Jianre Yixi prepares to fly a helicopter in southwest China's Tibet Autonomous Region, Aug. 7, 2019. [Photo/Xinhua]

The Qinghai-Tibet Plateau was once known as a "no-fly zone" and it was extremely difficult to fly helicopters there. Now the first batch of young Tibetans has flown civilian helicopters to the Mt. Qomolangma base camp after professional and intensive training.

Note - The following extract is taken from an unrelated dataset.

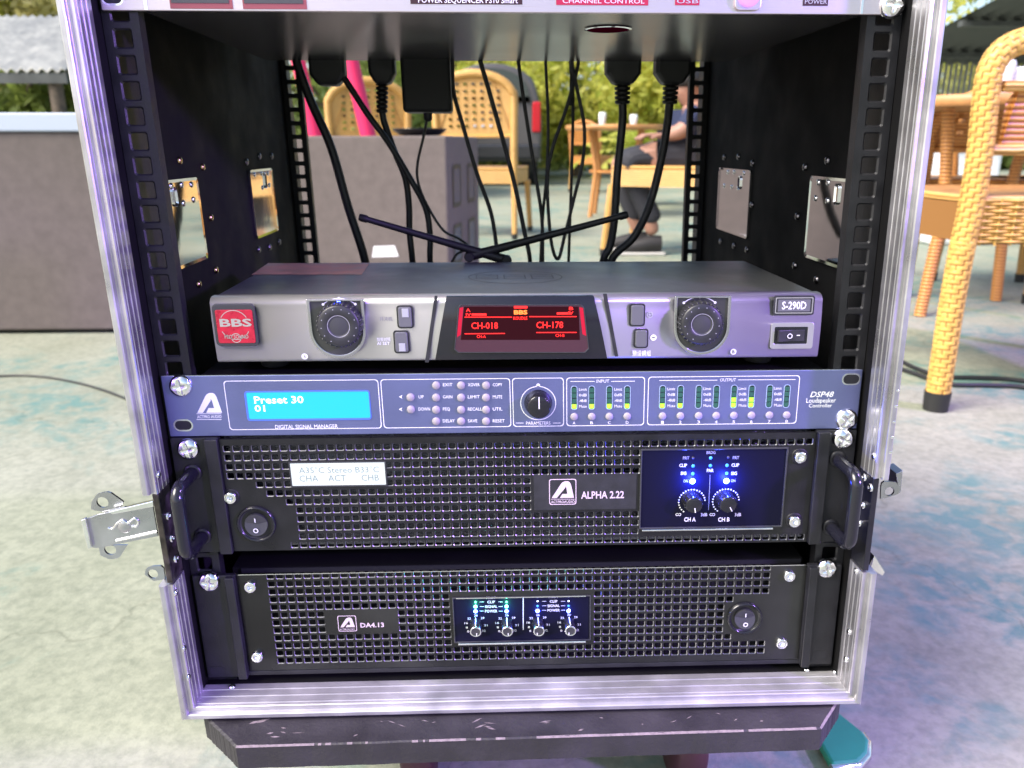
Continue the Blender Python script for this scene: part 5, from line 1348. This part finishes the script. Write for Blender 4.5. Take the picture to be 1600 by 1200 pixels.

Jianre Yixi is from an impoverished herdsman family in Damxung County, Tibet. In 2016, Jianre Yixi, a student at Lhasa's No. 2 Secondary Vocational and Technical School, received a call to change her fate when a company selected pilots from poverty-stricken families. After studying more than 10 theoretical courses and hundreds of hours of intensive training, Jianre Yixi spent one year learning the flight skills and successfully obtained a commercial helicopter flight license.

"The cost of training a pilot exceeds 1 million yuan (140,942 U.S. dollars), which is entirely covered by the government and enterprises. This has changed my destiny and that of my family. Once I flew a helicopter back to Damxung on a mission, the villagers praised me as a fairy flying into the blue sky and a pride of Damxung," she said.